25K is not a small fortune. In fact it isn't that much money at all in the big scheme of things. You're obviously articulate and bright (or bright enough to fake it at least). Why go this route? Asking people flat-out for a hand-out is just, well... let's say it's a matter of honor and taste, as to the things a healthy, able-bodied person will do or won't do to make a buck. But do whatever you want, I suppose turning tricks might work faster than actually earning the grubstake too. Don't act like 25K is a lot of money though. It isn't.
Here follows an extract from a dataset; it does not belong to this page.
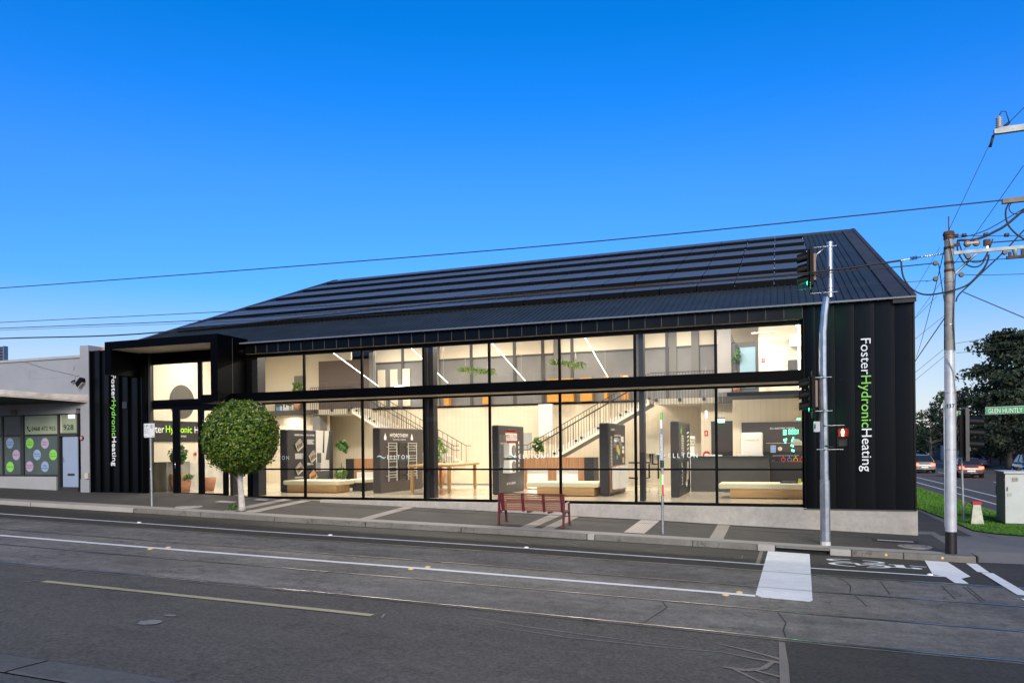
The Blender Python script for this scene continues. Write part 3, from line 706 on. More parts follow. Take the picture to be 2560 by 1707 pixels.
rows = [2.90, 4.98, 7.20, 9.48, 11.78, 14.02]
far = MB(); cnt = 0
first = {}
for r_, y in enumerate(rows):
    yl = 1.76 if r_ < 5 else 1.58
    for c_ in range(20, -1, -1):
        x = PX0 + c_ * PXW
        if r_ == 5 or (r_ == 4 and c_ < 5): panel(far, x, y, yl)
        elif yl not in first:
            mb = MB(); panel(mb, x, y, yl); first[yl] = (mb.build('solar_panel', shop), x, y); cnt += 1
        else:
            o, x0, y0 = first[yl]; q = o.copy(); COL.objects.link(q); q.parent = shop; q.location = (x - x0, y - y0, RS * (y - y0)); cnt += 1
o = far.build('solar_panel_rows', shop); tag(o, 'solar panels of the highest rows near the ridge', kind='stuff')
# rails carrying the panels (the pale underside edge of each row)
mb = MB()
for y in rows:
    for dy in (.3, 1.3):
        mb.add([(PX0, y + dy, rz(y + dy) + .02), (PX0 + 21 * PXW, y + dy, rz(y + dy) + .02), (PX0 + 21 * PXW, y + dy, rz(y + dy) + .09), (PX0, y + dy, rz(y + dy) + .09)], [(0, 1, 2, 3)], steel)
mb.build('panel_rail', shop)
# --- windows (frame with its pane; ground floor ones have a low transom)
def window(x0, x1, z0, z1, fw=.04, transom=None, yd=.07, left=True, right=True, bot=.05, top=.05, name='window', gl=glass):
    mb = MB()
    mb.box(x0, x0 + fw, 0, yd, z0, z1, frame); mb.box(x1 - fw, x1, 0, yd, z0, z1, frame)
    mb.box(x0 + fw, x1 - fw, .001, yd - .001, z0, z0 + bot, frame); mb.box(x0 + fw, x1 - fw, .001, yd - .001, z1 - top, z1, frame)
    if transom: mb.box(x0 + fw, x1 - fw, -.012, yd - .004, transom - .028, transom + .028, frame)
    f = mb.build(name, shop)
    p = MB(); p.quad((x0 + fw, .035, z0 + bot), (x1 - fw, .035, z0 + bot), (x1 - fw, .035, z1 - top), (x0 + fw, .035, z1 - top), gl); p.build('pane', f)
    return f
for k in range(8):
    x0 = M0 + BW * (k - 1); x1 = x0 + BW
    window(x0 + .002, x1 - .002, -.08, 3.345, .036, .963, top=.07, bot=.08)
    window(x0 + .002, x1 - .002, 3.64, 5.085, .036, None, top=.118 if k < 8 else .1, bot=.07)
# entry glazing
window(-22.60, -20.24, 3.50, 5.02, .09, top=.09, bot=.08); window(-20.24, -18.0, 3.50, 5.02, .09, top=.09, bot=.08)
window(-22.60, -21.46, -.02, 3.33, .08, top=.10, bot=.03); window(-20.18, -19.12, -.03, 3.33, .09, top=.20, bot=.10)
window(-19.12, -17.99, -.08, 3.33, .12, top=.1, bot=.06)
mb = MB(); mb.box(-22.6, -18, -.03, .09, 3.33, 3.50, black); mb.box(-22.6, -18, -.02, .1, 5.02, 5.38, black); mb.box(-22.62, -17.99, -.1, .1, -.3, -.02, black); mb.box(-22.6, -22.5, -.1, .02, -.05, 5.3, charc); mb.build('entry_frame', shop)
mb = MB(); mb.box(-21.46, -21.22, .002, .068, -.02, 3.33, frame); mb.box(-20.34, -20.18, .002, .068, -.02, 3.33, frame); mb.box(-21.22, -20.34, .003, .067, 3.17, 3.33, frame); mb.box(-21.22, -20.34, .003, .067, -.02, .08, frame)
dr = mb.build('door', shop)
mb = MB(); mb.quad((-21.22, .035, .08), (-20.34, .035, .08), (-20.34, .035, 3.17), (-21.22, .035, 3.17), glass); mb.build('pane', dr)
mb = MB(); mb.tube([(-21.36, -.0, 1.00), (-21.36, -.07, 1.00), (-21.36, -.07, 1.22), (-21.36, .0, 1.22)], .014, chrome); mb.build('handle', dr)
# --- lettering on the cladding
def vsign(x, ztop, length, wid):
    mb = MB(); parts = [('Foster', whitel), ('Hydronic', greenl), ('Heating', whitel)]
    W = [glyphs(t, True)[2] for t, _ in parts]; tot = sum(a[1] - a[0] for a in W) + .08 * 2; s_ = length / tot
    z = ztop
    for (t, m_), a in zip(parts, W):
        vs, fs, _ = glyphs(t, True)
        pts = [(x + (p[1] + .0) * wid, YC - .045 - p[2] * .02, z - (p[0] - a[0]) * s_) for p in vs]
        mb.add(pts, fs, m_); z -= (a[1] - a[0]) * s_ + .08 * s_
    return mb.build('sign_lettering', shop)
vsign(2.06, 4.448, 3.53, .345); vsign(-24.27, 4.60, 3.51, .30)
mb = MB(); mb.box(-23.75, -23.53, YC - .04, YC - .025, 3.30, 3.55, mat('grey_plaque', (.03, .035, .05), .4)); mb.build('wall_plaque', shop)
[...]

And if you aren't resourceful enough to pull together a stake that size in a reasonable amount of time (like less than a year), then I doubt you have the internal resources to make it as a trader.
Kurt, you need to look into peer to peer lending. Here's a start: http://www.prosper.com/ You can borrow up to 25k from thousands of people. That's 25k total btw. People can invest in you with small increments in money. The free market will determine the rate of interest you will be charged. They do look at your credit so I hope it's good. I've actually heard of traders getting loans on prosper for trading. You can read more about peer to peer lending here: http://en.wikipedia.org/wiki/Person-to-person_lending Here's another unique idea. Do a raffle. Sell raffle tickets. The winners get's 50% of your first year p&l or some default minimum. Say you sell tickets for $100 each. Agree to pay out $1000 to winner or 50% of your p&l, wichever is greater. Get creative!!! There is a lot of money in LA. Find a way to tap into it!
How would we know that your fear of failure is gone? What have you done to change your beliefs about this? If you actually get this which I highly doubt, no offense, it might actually be harder to trade since its not your hard earned money ect... Why not just put up like 10k in a prop account, get 20x leverage? Do you have a track record that shows some progress? Time machine calls are great, but you can't get paid with them. It sounds like you are blaming your firm for making you unprofitable because of the split, I think thats delusional in all honesty. What you are saying is you were gross profitable but net negative. I remember watching your journal and thinking 'wow this guy overtrades and has a lot of should of could have's'. I think being gross positive and net negative is ok in the beginning, as you are starting to show some progress, but probably overtrading, and not thinking for the big picture. I'm not trying to be a dick, I enjoyed your journal ect.. Just being realistic, I really hope you get back in the game, but I think your approach is off.
Are you the same guy as "hitman" who posted here years ago? My pattern recognition skills say so. But not sure. Thanks
Haha, I remember this site, when I was just out of college I'd make the spread. It wasn't much but it was still free money.
No, no, no, I remember hitman. He use to trade at Worldco around the time I was there. Kurt traded with T3 out in LA. Similar personalities but different people. I would love to know whatever happened to hitman.